Entries supplied:
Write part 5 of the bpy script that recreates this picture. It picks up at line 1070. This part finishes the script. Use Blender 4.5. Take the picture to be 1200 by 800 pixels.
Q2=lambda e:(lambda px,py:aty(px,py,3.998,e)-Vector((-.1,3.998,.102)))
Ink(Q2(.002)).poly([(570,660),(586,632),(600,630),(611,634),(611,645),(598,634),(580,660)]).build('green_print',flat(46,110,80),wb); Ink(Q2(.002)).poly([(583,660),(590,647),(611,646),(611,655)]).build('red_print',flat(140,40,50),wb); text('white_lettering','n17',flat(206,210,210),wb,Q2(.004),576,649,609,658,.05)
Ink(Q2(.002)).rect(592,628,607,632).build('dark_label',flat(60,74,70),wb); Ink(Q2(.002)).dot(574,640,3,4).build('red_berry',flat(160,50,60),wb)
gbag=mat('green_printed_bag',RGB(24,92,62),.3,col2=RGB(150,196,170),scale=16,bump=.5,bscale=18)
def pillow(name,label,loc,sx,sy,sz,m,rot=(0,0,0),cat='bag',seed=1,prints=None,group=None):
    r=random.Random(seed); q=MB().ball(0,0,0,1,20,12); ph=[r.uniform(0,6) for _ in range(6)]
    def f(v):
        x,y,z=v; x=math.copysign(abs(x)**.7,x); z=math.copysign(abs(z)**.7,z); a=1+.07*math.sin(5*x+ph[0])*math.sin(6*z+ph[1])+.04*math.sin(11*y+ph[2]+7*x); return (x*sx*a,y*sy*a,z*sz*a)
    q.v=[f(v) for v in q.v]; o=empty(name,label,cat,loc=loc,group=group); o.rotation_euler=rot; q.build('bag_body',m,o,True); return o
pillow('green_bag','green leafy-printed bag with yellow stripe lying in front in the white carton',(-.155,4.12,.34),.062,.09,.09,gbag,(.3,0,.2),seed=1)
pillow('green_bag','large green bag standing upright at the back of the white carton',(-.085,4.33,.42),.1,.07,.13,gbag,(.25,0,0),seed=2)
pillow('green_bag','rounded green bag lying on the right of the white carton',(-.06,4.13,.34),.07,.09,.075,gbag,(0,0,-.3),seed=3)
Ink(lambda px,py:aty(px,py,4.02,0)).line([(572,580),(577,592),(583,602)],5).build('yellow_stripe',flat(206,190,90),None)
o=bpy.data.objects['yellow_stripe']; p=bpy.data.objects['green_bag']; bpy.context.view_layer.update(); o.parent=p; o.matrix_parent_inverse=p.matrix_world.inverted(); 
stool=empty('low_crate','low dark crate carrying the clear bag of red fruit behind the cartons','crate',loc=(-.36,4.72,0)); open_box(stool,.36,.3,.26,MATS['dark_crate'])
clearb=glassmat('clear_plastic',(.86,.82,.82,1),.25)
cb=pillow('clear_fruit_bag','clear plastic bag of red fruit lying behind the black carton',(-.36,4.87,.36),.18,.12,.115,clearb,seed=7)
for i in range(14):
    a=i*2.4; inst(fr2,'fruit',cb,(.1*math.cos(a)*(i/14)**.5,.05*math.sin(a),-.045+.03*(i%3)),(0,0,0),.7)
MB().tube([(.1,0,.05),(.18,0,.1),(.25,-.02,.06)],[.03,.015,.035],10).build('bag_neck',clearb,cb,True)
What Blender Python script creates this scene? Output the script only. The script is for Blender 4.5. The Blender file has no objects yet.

* * *

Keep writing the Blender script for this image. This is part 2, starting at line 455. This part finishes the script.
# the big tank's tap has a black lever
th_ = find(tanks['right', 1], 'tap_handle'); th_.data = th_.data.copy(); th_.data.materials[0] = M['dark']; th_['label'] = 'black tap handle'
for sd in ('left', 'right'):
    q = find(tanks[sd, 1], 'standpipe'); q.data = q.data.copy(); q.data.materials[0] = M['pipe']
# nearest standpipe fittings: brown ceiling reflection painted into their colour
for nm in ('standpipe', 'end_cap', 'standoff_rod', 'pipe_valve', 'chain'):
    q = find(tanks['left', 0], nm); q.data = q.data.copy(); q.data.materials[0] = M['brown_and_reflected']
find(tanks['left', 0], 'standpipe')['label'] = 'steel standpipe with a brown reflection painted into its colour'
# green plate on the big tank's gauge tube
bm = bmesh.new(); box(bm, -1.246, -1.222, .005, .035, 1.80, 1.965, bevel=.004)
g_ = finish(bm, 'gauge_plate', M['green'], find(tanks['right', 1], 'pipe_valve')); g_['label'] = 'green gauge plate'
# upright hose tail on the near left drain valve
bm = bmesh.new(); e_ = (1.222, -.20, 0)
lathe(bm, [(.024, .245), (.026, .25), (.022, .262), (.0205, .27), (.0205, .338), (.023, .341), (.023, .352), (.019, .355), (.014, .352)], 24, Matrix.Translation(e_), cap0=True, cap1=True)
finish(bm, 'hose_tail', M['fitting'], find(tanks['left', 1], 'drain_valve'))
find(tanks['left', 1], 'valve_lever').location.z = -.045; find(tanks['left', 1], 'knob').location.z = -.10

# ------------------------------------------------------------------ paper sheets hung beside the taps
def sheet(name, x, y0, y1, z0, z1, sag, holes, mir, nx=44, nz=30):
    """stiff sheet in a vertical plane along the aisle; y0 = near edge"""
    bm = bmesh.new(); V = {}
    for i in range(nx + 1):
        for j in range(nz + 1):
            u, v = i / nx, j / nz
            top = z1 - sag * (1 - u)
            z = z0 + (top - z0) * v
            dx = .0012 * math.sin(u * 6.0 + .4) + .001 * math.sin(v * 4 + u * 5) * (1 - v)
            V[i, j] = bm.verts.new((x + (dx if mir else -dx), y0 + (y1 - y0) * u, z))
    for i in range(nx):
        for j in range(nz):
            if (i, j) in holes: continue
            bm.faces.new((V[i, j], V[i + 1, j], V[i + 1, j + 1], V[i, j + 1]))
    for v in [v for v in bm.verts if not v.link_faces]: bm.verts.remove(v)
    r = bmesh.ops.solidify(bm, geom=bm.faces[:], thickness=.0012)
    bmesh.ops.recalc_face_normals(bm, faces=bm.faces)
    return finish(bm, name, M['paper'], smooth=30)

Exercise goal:
In the listing above, locate the line containing "Keep writing the" and the line containing "find(tanks['left', 1], 'valve_lever').location.z". Extract those two lines and every line between them, exactly as written, and only those.

Answer below:
Keep writing the Blender script for this image. This is part 2, starting at line 455. This part finishes the script.
# the big tank's tap has a black lever
th_ = find(tanks['right', 1], 'tap_handle'); th_.data = th_.data.copy(); th_.data.materials[0] = M['dark']; th_['label'] = 'black tap handle'
for sd in ('left', 'right'):
    q = find(tanks[sd, 1], 'standpipe'); q.data = q.data.copy(); q.data.materials[0] = M['pipe']
# nearest standpipe fittings: brown ceiling reflection painted into their colour
for nm in ('standpipe', 'end_cap', 'standoff_rod', 'pipe_valve', 'chain'):
    q = find(tanks['left', 0], nm); q.data = q.data.copy(); q.data.materials[0] = M['brown_and_reflected']
find(tanks['left', 0], 'standpipe')['label'] = 'steel standpipe with a brown reflection painted into its colour'
# green plate on the big tank's gauge tube
bm = bmesh.new(); box(bm, -1.246, -1.222, .005, .035, 1.80, 1.965, bevel=.004)
g_ = finish(bm, 'gauge_plate', M['green'], find(tanks['right', 1], 'pipe_valve')); g_['label'] = 'green gauge plate'
# upright hose tail on the near left drain valve
bm = bmesh.new(); e_ = (1.222, -.20, 0)
lathe(bm, [(.024, .245), (.026, .25), (.022, .262), (.0205, .27), (.0205, .338), (.023, .341), (.023, .352), (.019, .355), (.014, .352)], 24, Matrix.Translation(e_), cap0=True, cap1=True)
finish(bm, 'hose_tail', M['fitting'], find(tanks['left', 1], 'drain_valve'))
find(tanks['left', 1], 'valve_lever').location.z = -.045; find(tanks['left', 1], 'knob').location.z = -.10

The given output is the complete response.